◆ Dataset records
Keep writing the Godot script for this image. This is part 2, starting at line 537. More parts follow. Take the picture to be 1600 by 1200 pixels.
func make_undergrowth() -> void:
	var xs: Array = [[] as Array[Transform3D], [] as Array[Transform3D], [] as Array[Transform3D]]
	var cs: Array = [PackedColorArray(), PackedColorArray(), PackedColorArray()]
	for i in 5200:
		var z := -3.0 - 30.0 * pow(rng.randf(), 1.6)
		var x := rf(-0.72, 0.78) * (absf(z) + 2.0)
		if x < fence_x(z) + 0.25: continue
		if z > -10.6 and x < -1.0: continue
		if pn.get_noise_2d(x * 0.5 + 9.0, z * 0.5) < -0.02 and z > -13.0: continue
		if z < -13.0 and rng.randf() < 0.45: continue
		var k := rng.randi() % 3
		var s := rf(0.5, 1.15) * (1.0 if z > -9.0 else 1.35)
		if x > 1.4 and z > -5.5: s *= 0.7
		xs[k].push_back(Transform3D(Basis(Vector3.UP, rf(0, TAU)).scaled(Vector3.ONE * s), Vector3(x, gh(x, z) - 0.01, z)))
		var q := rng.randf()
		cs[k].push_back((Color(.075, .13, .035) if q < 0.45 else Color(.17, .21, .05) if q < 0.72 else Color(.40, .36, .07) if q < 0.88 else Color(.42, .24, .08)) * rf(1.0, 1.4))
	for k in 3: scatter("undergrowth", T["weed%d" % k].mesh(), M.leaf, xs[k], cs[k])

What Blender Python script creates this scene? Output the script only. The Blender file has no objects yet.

◆ Task directions
Write out every entry again, keeping each line exactly the same.

◆ Solution below
Keep writing the Godot script for this image. This is part 2, starting at line 537. More parts follow. Take the picture to be 1600 by 1200 pixels.
func make_undergrowth() -> void:
	var xs: Array = [[] as Array[Transform3D], [] as Array[Transform3D], [] as Array[Transform3D]]
	var cs: Array = [PackedColorArray(), PackedColorArray(), PackedColorArray()]
	for i in 5200:
		var z := -3.0 - 30.0 * pow(rng.randf(), 1.6)
		var x := rf(-0.72, 0.78) * (absf(z) + 2.0)
		if x < fence_x(z) + 0.25: continue
		if z > -10.6 and x < -1.0: continue
		if pn.get_noise_2d(x * 0.5 + 9.0, z * 0.5) < -0.02 and z > -13.0: continue
		if z < -13.0 and rng.randf() < 0.45: continue
		var k := rng.randi() % 3
		var s := rf(0.5, 1.15) * (1.0 if z > -9.0 else 1.35)
		if x > 1.4 and z > -5.5: s *= 0.7
		xs[k].push_back(Transform3D(Basis(Vector3.UP, rf(0, TAU)).scaled(Vector3.ONE * s), Vector3(x, gh(x, z) - 0.01, z)))
		var q := rng.randf()
		cs[k].push_back((Color(.075, .13, .035) if q < 0.45 else Color(.17, .21, .05) if q < 0.72 else Color(.40, .36, .07) if q < 0.88 else Color(.42, .24, .08)) * rf(1.0, 1.4))
	for k in 3: scatter("undergrowth", T["weed%d" % k].mesh(), M.leaf, xs[k], cs[k])

What Blender Python script creates this scene? Output the script only. The Blender file has no objects yet.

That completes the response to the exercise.